Harry Hoffman


Harry Leslie Hoffman was an American Impressionist painter best known for his brightly colored paintings of underwater marine life.

Life

Harry Leslie Morris Hoffman was born in Cressona, Pennsylvania. He attended the Yale University School of Art, studying with John Ferguson Weir. He was also a champion gymnast during his college years. He then moved to New York, where he continued his training at the Art Students' League with Frank DuMond. He also spent time in Paris studying at the Académie Julian.
In the summer of 1902, Hoffman went to Old Lyme, Connecticut, to study at the Lyme Summer School of Art. Old Lyme was then a center of American Impressionism and known for its art colony. Three years later, Hoffman settled in Old Lyme, which remained his home until his death. He later helped to save Florence Griswold's house, which was a nucleus of the art colony, so that it could be converted into the Florence Griswold Museum.
In 1910, he married fellow artist Beatrice Pope; they had one child.
Hoffman often left New England in the winters, spending time in Georgia and the Bahamas. In the early 1920s, he served as staff artist to the naturalist William Beebe on expeditions to the Galapagos Islands, British Guiana, and Bermuda.
Hoffman died at 92, the longest-lived of the Old Lyme colony of Impressionists.

Art

Early in his career, Hoffman focused on Impressionist landscapes, plein air figure studies, street scenes, and still lifes. His style was most strongly influenced by the work of fellow Old Lyme painter Willard Metcalf, though his color palette was brighter and his brushwork looser.
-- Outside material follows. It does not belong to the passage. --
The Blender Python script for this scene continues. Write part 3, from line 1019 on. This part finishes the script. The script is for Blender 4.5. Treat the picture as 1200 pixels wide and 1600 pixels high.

After traveling to the Bahamas in 1916, he became interested in marine subjects and developed a special glass-bottomed bucket that allowed him to see potential underwater subjects more clearly. By the mid 1920s, he had developed a reputation for vividly colored underwater studies of fish and other marine life.
Hoffman was a member of many art organizations, including the Salmagundi Club and the New York Watercolor Club. He was elected to the National Academy of Design in 1930. He won a gold medal at the Panama Pacific Exposition in 1915. His work is held by museums throughout the United States.